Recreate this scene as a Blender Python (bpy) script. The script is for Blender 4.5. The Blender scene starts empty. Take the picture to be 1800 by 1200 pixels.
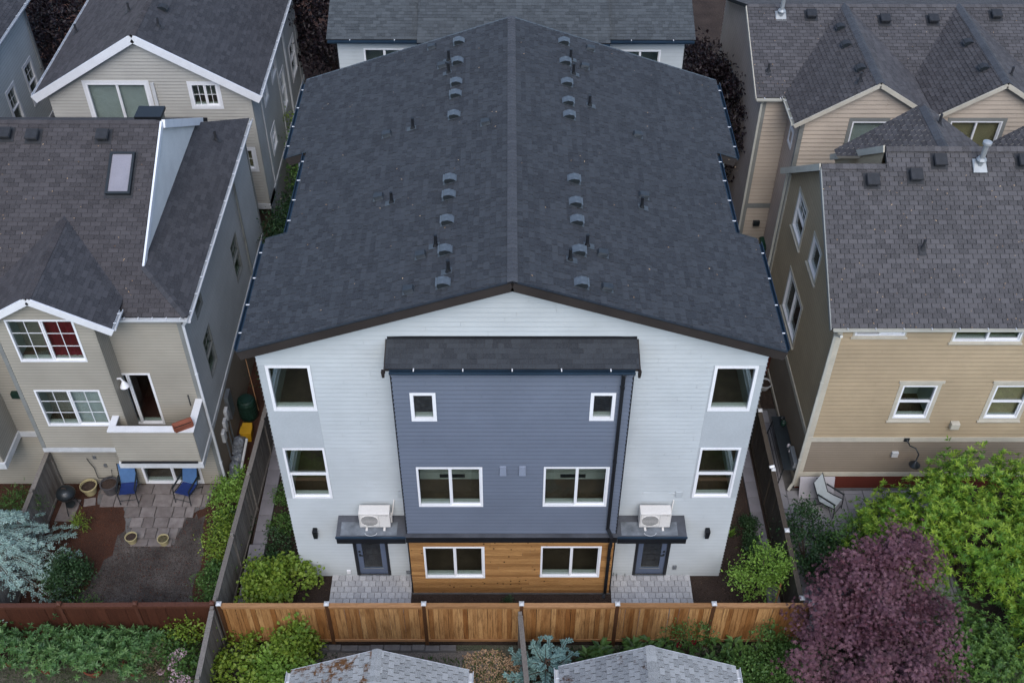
import bpy, math, random
import numpy as np
from mathutils import Vector, Matrix

# ------------------------------------------------------------------ camera, sky, sun, exposure
sc = bpy.context.scene
R = math.radians
cam_d = bpy.data.cameras.new('camera')
cam_d.sensor_width = 36.0
cam_d.lens = 1938.7 / 1800 * 36
cam_d.clip_start = 0.1
cam_d.clip_end = 2000
cam = bpy.data.objects.new('camera', cam_d)
sc.collection.objects.link(cam)
CAM = Vector((-0.094, -19.337, 28.286))
cam.matrix_world = Matrix.Translation(CAM) @ Matrix.Rotation(-0.0047, 4, 'Z') @ Matrix.Rotation(math.pi / 2 - 0.7624, 4, 'X') @ Matrix.Rotation(0.0038, 4, 'Z')
sc.camera = cam

SUN_EL, SUN_AZ = 50.0, 176.0          # azimuth from +y, clockwise seen from above; behind the camera
world = bpy.data.worlds.new('World')
sc.world = world
world.use_nodes = True
wn = world.node_tree.nodes
wl = world.node_tree.links
sky = wn.new('ShaderNodeTexSky')
sky.sky_type = 'NISHITA'
sky.sun_disc = False
sky.sun_elevation = R(SUN_EL)
sky.sun_rotation = R(SUN_AZ)
sky.dust_density = 1.0
sky.air_density = 1.0
wl.new(sky.outputs['Color'], wn['Background'].inputs['Color'])
wn['Background'].inputs['Strength'].default_value = 0.14
sun_d = bpy.data.lights.new('sun', 'SUN')
sun_d.energy = 1.2
sun_d.angle = R(42)
sun_d.color = (1.0, 0.955, 0.91)
sun = bpy.data.objects.new('sun', sun_d)
sc.collection.objects.link(sun)
az, el = R(SUN_AZ), R(SUN_EL)
sdir = Vector((math.sin(az) * math.cos(el), math.cos(az) * math.cos(el), math.sin(el)))
sun.rotation_euler = sdir.to_track_quat('Z', 'Y').to_euler()
sc.view_settings.view_transform = 'Standard'
sc.view_settings.look = 'None'
sc.view_settings.gamma = 1.0
sc.view_settings.use_curve_mapping = False
sc.view_settings.exposure = 0.95
sc.render.engine = 'CYCLES'
sc.cycles.use_adaptive_sampling = True
sc.cycles.adaptive_threshold = 0.02
sc.cycles.max_bounces = 4
sc.cycles.diffuse_bounces = 3
sc.cycles.glossy_bounces = 2
sc.cycles.transparent_max_bounces = 8
sc.cycles.caustics_reflective = False
sc.cycles.caustics_refractive = False

# ------------------------------------------------------------------ helpers
rng = random.Random(11)
npr = np.random.default_rng(11)
COL = sc.collection
ORG = {}          # world origin of the root that a part hangs from


def srgb(h):
    h = h.lstrip('#')
    v = [int(h[i:i + 2], 16) / 255 for i in (0, 2, 4)]
    return tuple(c / 12.92 if c <= 0.04045 else ((c + 0.055) / 1.055) ** 2.4 for c in v)


def tag(o, label=None, cat=None, group=None, kind=None):
    if label: o['label'] = label
    if cat: o['category'] = cat
    if group: o['group'] = group
    if kind: o['kind'] = kind
    return o


def root(name, loc, label=None, cat=None, group=None, rotz=0.0):
    o = bpy.data.objects.new(name, None)
    o.empty_display_size = 0.2
    COL.objects.link(o)
    o.location = loc
    o.rotation_euler = (0, 0, rotz)
    ORG[o.name] = Vector(loc)
    return tag(o, label, cat, group)


def link(name, me, parent=None):
    o = bpy.data.objects.new(name, me)
    COL.objects.link(o)
    if parent is not None:
        o.parent = parent
        ORG[o.name] = ORG[parent.name]
    return o


def copy_tree(o, parent=None):
    c = o.copy()
    COL.objects.link(c)
    if parent is not None:
        c.parent = parent
    for ch in list(o.children):
        copy_tree(ch, c)
    return c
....
Exercise brief: Retype the data above exactly; pictures are not part of the copy.

Correct result:
Recreate this scene as a Blender Python (bpy) script. The script is for Blender 4.5. The Blender scene starts empty. Take the picture to be 1800 by 1200 pixels.
import bpy, math, random
import numpy as np
from mathutils import Vector, Matrix

# ------------------------------------------------------------------ camera, sky, sun, exposure
sc = bpy.context.scene
R = math.radians
cam_d = bpy.data.cameras.new('camera')
cam_d.sensor_width = 36.0
cam_d.lens = 1938.7 / 1800 * 36
cam_d.clip_start = 0.1
cam_d.clip_end = 2000
cam = bpy.data.objects.new('camera', cam_d)
sc.collection.objects.link(cam)
CAM = Vector((-0.094, -19.337, 28.286))
cam.matrix_world = Matrix.Translation(CAM) @ Matrix.Rotation(-0.0047, 4, 'Z') @ Matrix.Rotation(math.pi / 2 - 0.7624, 4, 'X') @ Matrix.Rotation(0.0038, 4, 'Z')
sc.camera = cam

SUN_EL, SUN_AZ = 50.0, 176.0          # azimuth from +y, clockwise seen from above; behind the camera
world = bpy.data.worlds.new('World')
sc.world = world
world.use_nodes = True
wn = world.node_tree.nodes
wl = world.node_tree.links
sky = wn.new('ShaderNodeTexSky')
sky.sky_type = 'NISHITA'
sky.sun_disc = False
sky.sun_elevation = R(SUN_EL)
sky.sun_rotation = R(SUN_AZ)
sky.dust_density = 1.0
sky.air_density = 1.0
wl.new(sky.outputs['Color'], wn['Background'].inputs['Color'])
wn['Background'].inputs['Strength'].default_value = 0.14
sun_d = bpy.data.lights.new('sun', 'SUN')
sun_d.energy = 1.2
sun_d.angle = R(42)
sun_d.color = (1.0, 0.955, 0.91)
sun = bpy.data.objects.new('sun', sun_d)
sc.collection.objects.link(sun)
az, el = R(SUN_AZ), R(SUN_EL)
sdir = Vector((math.sin(az) * math.cos(el), math.cos(az) * math.cos(el), math.sin(el)))
sun.rotation_euler = sdir.to_track_quat('Z', 'Y').to_euler()
sc.view_settings.view_transform = 'Standard'
sc.view_settings.look = 'None'
sc.view_settings.gamma = 1.0
sc.view_settings.use_curve_mapping = False
sc.view_settings.exposure = 0.95
sc.render.engine = 'CYCLES'
sc.cycles.use_adaptive_sampling = True
sc.cycles.adaptive_threshold = 0.02
sc.cycles.max_bounces = 4
sc.cycles.diffuse_bounces = 3
sc.cycles.glossy_bounces = 2
sc.cycles.transparent_max_bounces = 8
sc.cycles.caustics_reflective = False
sc.cycles.caustics_refractive = False

# ------------------------------------------------------------------ helpers
rng = random.Random(11)
npr = np.random.default_rng(11)
COL = sc.collection
ORG = {}          # world origin of the root that a part hangs from


def srgb(h):
    h = h.lstrip('#')
    v = [int(h[i:i + 2], 16) / 255 for i in (0, 2, 4)]
    return tuple(c / 12.92 if c <= 0.04045 else ((c + 0.055) / 1.055) ** 2.4 for c in v)


def tag(o, label=None, cat=None, group=None, kind=None):
    if label: o['label'] = label
    if cat: o['category'] = cat
    if group: o['group'] = group
    if kind: o['kind'] = kind
    return o


def root(name, loc, label=None, cat=None, group=None, rotz=0.0):
    o = bpy.data.objects.new(name, None)
    o.empty_display_size = 0.2
    COL.objects.link(o)
    o.location = loc
    o.rotation_euler = (0, 0, rotz)
    ORG[o.name] = Vector(loc)
    return tag(o, label, cat, group)


def link(name, me, parent=None):
    o = bpy.data.objects.new(name, me)
    COL.objects.link(o)
    if parent is not None:
        o.parent = parent
        ORG[o.name] = ORG[parent.name]
    return o


def copy_tree(o, parent=None):
    c = o.copy()
    COL.objects.link(c)
    if parent is not None:
        c.parent = parent
    for ch in list(o.children):
        copy_tree(ch, c)
    return c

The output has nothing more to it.